▶ **What is being asked**
Only the lines from the start of the data below through the line that contains "C = sc.collection" are to be copied, exactly and without pictures.

▶ **Dataset section**
= = = =

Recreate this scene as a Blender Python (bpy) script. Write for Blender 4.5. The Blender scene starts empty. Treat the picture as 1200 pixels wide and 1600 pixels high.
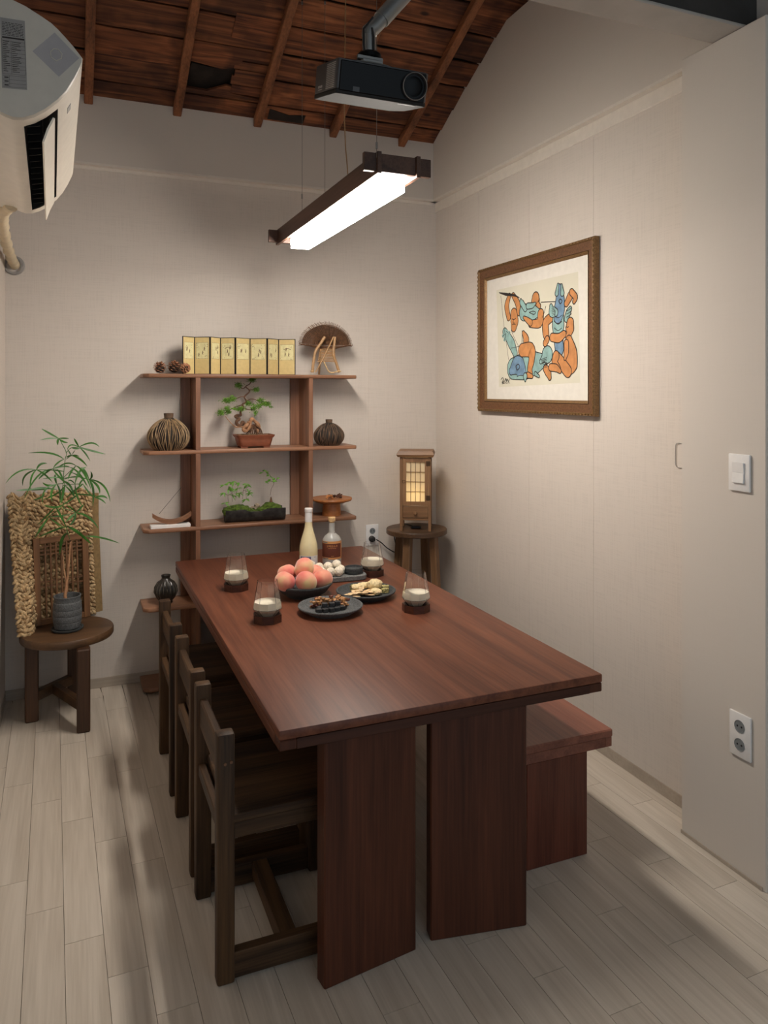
import bpy, bmesh, math, random
from mathutils import Vector, Matrix, noise
random.seed(7)
PI = math.pi
sc = bpy.context.scene
C = sc.collection

# ------------------------------------------------------------------ camera
F = 1175.0; HOR = 611.0; H = 1.65; YAW = math.atan((600 - 112.0) / F)
cd = bpy.data.cameras.new('camera'); cam = bpy.data.objects.new('camera', cd); C.objects.link(cam)
cam.location = (0, 0, H); cam.rotation_euler = (PI / 2, 0, -YAW)
cd.sensor_fit = 'VERTICAL'; cd.sensor_height = 36; cd.lens = F * 36 / 1600
cd.shift_y = -(800 - HOR) / 1600; cd.clip_start = .05
sc.camera = cam

# ------------------------------------------------------------------ world, exposure
w = bpy.data.worlds.new('world'); sc.world = w; w.use_nodes = True
w.node_tree.nodes['Background'].inputs[0].default_value = (.76, .89, 1, 1)
w.node_tree.nodes['Background'].inputs[1].default_value = .9
sc.view_settings.view_transform = 'Standard'; sc.view_settings.look = 'None'
sc.view_settings.gamma = 1; sc.view_settings.use_curve_mapping = False
sc.view_settings.exposure = 0.0
LAMP = 73.0          # pendant diffuser radiance
LAMP_COL = (1, .92, .825)

# ------------------------------------------------------------------ small maths: where a sight line meets a plane of the room
FW = (math.sin(YAW), math.cos(YAW)); RT = (math.cos(YAW), -math.sin(YAW))
def ray(x, y):
    u = (x - 600) / F; v = (HOR - y) / F
    return (FW[0] + u * RT[0], FW[1] + u * RT[1], v)
def on_y(x, y, Y):
    r = ray(x, y); t = Y / r[1]; return Vector((r[0] * t, Y, H + r[2] * t))
def on_x(x, y, X):
    r = ray(x, y); t = X / r[0]; return Vector((X, r[1] * t, H + r[2] * t))
def on_z(x, y, Z):
    r = ray(x, y); t = (Z - H) / r[2]; return Vector((r[0] * t, r[1] * t, Z))

# ------------------------------------------------------------------ materials
def lin(c):
    return tuple((v / 255 / 12.92 if v / 255 < .04045 else ((v / 255 + .055) / 1.055) ** 2.4) for v in c) + (1,)
def newmat(name):
    m = bpy.data.materials.new(name); m.use_nodes = True
    nt = m.node_tree; b = nt.nodes['Principled BSDF']
    return m, nt, b
def N(nt, t, **k):
    n = nt.nodes.new(t)
    for a, v in k.items(): setattr(n, a, v)
    return n
def ramp(nt, fac, stops):
    r = N(nt, 'ShaderNodeValToRGB'); nt.links.new(fac, r.inputs[0])
    e = r.color_ramp.elements
    while len(e) < len(stops): e.new(.5)
    for i, (p, c) in enumerate(stops): e[i].position = p; e[i].color = c
    return r.outputs[0]
def coords(nt, scale, rnd=True):
    tc = N(nt, 'ShaderNodeTexCoord'); mp = N(nt, 'ShaderNodeMapping'); mp.inputs['Scale'].default_value = scale
    if rnd:
        oi = N(nt, 'ShaderNodeObjectInfo'); va = N(nt, 'ShaderNodeVectorMath', operation='ADD')
        mu = N(nt, 'ShaderNodeMath', operation='MULTIPLY'); mu.inputs[1].default_value = 37
        nt.links.new(oi.outputs['Random'], mu.inputs[0]); nt.links.new(tc.outputs['Object'], va.inputs[0])
        nt.links.new(mu.outputs[0], va.inputs[1]); nt.links.new(va.outputs[0], mp.inputs[0])
    else: nt.links.new(tc.outputs['Object'], mp.inputs[0])
    return mp.outputs[0]
def bumpto(nt, b, h, s, d=.002):
    bp = N(nt, 'ShaderNodeBump'); bp.inputs['Strength'].default_value = s; bp.inputs['Distance'].default_value = d
    nt.links.new(h, bp.inputs['Height']); nt.links.new(bp.outputs[0], b.inputs['Normal'])
def plain(name, col, rough=.6, metal=0, var=0, vscale=30, bump=0, spec=.5, **k):
    m, nt, b = newmat(name); c = lin(col)
    b.inputs['Base Color'].default_value = c; b.inputs['Roughness'].default_value = rough
    b.inputs['Metallic'].default_value = metal; b.inputs['Specular IOR Level'].default_value = spec
    for a, v in k.items(): b.inputs[a].default_value = v
    n = N(nt, 'ShaderNodeTexNoise'); n.inputs['Scale'].default_value = vscale; n.inputs['Detail'].default_value = 5
    nt.links.new(coords(nt, (1, 1, 1)), n.inputs['Vector'])
    v = max(var, .03)
    lo = tuple(x * (1 - v) for x in c[:3]) + (1,); hi = tuple(min(1, x * (1 + v)) for x in c[:3]) + (1,)
    nt.links.new(ramp(nt, n.outputs[0], [(.35, lo), (.65, hi)]), b.inputs['Base Color'])
    if bump: bumpto(nt, b, n.outputs[0], bump)
    return m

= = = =

▶ **Response below**
Recreate this scene as a Blender Python (bpy) script. Write for Blender 4.5. The Blender scene starts empty. Treat the picture as 1200 pixels wide and 1600 pixels high.
import bpy, bmesh, math, random
from mathutils import Vector, Matrix, noise
random.seed(7)
PI = math.pi
sc = bpy.context.scene
C = sc.collection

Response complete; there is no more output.